Scene script records:
******************************
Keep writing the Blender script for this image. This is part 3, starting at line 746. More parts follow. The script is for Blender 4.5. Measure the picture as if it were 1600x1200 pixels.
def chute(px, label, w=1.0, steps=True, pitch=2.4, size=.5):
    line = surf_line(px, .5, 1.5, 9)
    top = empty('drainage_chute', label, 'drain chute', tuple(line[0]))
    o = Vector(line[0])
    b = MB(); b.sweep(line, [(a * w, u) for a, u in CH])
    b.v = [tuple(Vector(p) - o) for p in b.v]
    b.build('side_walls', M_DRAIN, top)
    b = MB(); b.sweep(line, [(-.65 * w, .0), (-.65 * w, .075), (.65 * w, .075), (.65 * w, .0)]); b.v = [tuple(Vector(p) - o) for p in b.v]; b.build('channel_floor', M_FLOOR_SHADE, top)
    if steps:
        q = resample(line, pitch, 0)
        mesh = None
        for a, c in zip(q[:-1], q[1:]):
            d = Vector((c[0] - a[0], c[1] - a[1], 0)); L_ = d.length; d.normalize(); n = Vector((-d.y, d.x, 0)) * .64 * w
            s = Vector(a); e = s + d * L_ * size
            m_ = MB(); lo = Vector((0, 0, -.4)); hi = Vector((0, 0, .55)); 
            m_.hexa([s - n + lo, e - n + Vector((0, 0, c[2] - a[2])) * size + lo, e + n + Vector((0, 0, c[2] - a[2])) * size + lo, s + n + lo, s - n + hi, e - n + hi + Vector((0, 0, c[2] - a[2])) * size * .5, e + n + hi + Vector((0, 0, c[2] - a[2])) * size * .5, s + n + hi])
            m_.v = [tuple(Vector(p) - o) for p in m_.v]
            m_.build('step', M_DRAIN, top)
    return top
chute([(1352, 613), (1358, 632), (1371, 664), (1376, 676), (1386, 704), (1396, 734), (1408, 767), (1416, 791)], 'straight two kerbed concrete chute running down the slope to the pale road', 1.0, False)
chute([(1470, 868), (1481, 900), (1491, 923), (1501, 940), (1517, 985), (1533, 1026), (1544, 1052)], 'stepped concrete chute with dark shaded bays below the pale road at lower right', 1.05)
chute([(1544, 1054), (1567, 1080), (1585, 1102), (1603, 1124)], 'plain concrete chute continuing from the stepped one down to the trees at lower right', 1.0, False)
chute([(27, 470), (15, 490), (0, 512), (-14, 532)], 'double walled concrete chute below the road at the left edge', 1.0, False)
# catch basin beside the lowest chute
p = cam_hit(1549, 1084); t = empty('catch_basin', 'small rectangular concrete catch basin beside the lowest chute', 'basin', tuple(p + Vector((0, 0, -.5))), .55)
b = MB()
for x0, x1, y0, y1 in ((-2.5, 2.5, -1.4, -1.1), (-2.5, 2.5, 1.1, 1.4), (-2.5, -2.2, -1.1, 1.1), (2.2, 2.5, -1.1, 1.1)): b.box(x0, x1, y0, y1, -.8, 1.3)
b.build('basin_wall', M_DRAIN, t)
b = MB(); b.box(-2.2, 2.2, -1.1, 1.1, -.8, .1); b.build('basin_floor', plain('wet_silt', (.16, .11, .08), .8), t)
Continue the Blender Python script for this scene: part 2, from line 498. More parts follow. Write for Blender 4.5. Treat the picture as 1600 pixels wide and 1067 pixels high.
******************************
To be done: Exact output of every entry is required.

Reply:
Keep writing the Blender script for this image. This is part 3, starting at line 746. More parts follow. The script is for Blender 4.5. Measure the picture as if it were 1600x1200 pixels.
def chute(px, label, w=1.0, steps=True, pitch=2.4, size=.5):
    line = surf_line(px, .5, 1.5, 9)
    top = empty('drainage_chute', label, 'drain chute', tuple(line[0]))
    o = Vector(line[0])
    b = MB(); b.sweep(line, [(a * w, u) for a, u in CH])
    b.v = [tuple(Vector(p) - o) for p in b.v]
    b.build('side_walls', M_DRAIN, top)
    b = MB(); b.sweep(line, [(-.65 * w, .0), (-.65 * w, .075), (.65 * w, .075), (.65 * w, .0)]); b.v = [tuple(Vector(p) - o) for p in b.v]; b.build('channel_floor', M_FLOOR_SHADE, top)
    if steps:
        q = resample(line, pitch, 0)
        mesh = None
        for a, c in zip(q[:-1], q[1:]):
            d = Vector((c[0] - a[0], c[1] - a[1], 0)); L_ = d.length; d.normalize(); n = Vector((-d.y, d.x, 0)) * .64 * w
            s = Vector(a); e = s + d * L_ * size
            m_ = MB(); lo = Vector((0, 0, -.4)); hi = Vector((0, 0, .55)); 
            m_.hexa([s - n + lo, e - n + Vector((0, 0, c[2] - a[2])) * size + lo, e + n + Vector((0, 0, c[2] - a[2])) * size + lo, s + n + lo, s - n + hi, e - n + hi + Vector((0, 0, c[2] - a[2])) * size * .5, e + n + hi + Vector((0, 0, c[2] - a[2])) * size * .5, s + n + hi])
            m_.v = [tuple(Vector(p) - o) for p in m_.v]
            m_.build('step', M_DRAIN, top)
    return top
chute([(1352, 613), (1358, 632), (1371, 664), (1376, 676), (1386, 704), (1396, 734), (1408, 767), (1416, 791)], 'straight two kerbed concrete chute running down the slope to the pale road', 1.0, False)
chute([(1470, 868), (1481, 900), (1491, 923), (1501, 940), (1517, 985), (1533, 1026), (1544, 1052)], 'stepped concrete chute with dark shaded bays below the pale road at lower right', 1.05)
chute([(1544, 1054), (1567, 1080), (1585, 1102), (1603, 1124)], 'plain concrete chute continuing from the stepped one down to the trees at lower right', 1.0, False)
chute([(27, 470), (15, 490), (0, 512), (-14, 532)], 'double walled concrete chute below the road at the left edge', 1.0, False)
# catch basin beside the lowest chute
p = cam_hit(1549, 1084); t = empty('catch_basin', 'small rectangular concrete catch basin beside the lowest chute', 'basin', tuple(p + Vector((0, 0, -.5))), .55)
b = MB()
for x0, x1, y0, y1 in ((-2.5, 2.5, -1.4, -1.1), (-2.5, 2.5, 1.1, 1.4), (-2.5, -2.2, -1.1, 1.1), (2.2, 2.5, -1.1, 1.1)): b.box(x0, x1, y0, y1, -.8, 1.3)
b.build('basin_wall', M_DRAIN, t)
b = MB(); b.box(-2.2, 2.2, -1.1, 1.1, -.8, .1); b.build('basin_floor', plain('wet_silt', (.16, .11, .08), .8), t)
Continue the Blender Python script for this scene: part 2, from line 498. More parts follow. Write for Blender 4.5. Treat the picture as 1600 pixels wide and 1067 pixels high.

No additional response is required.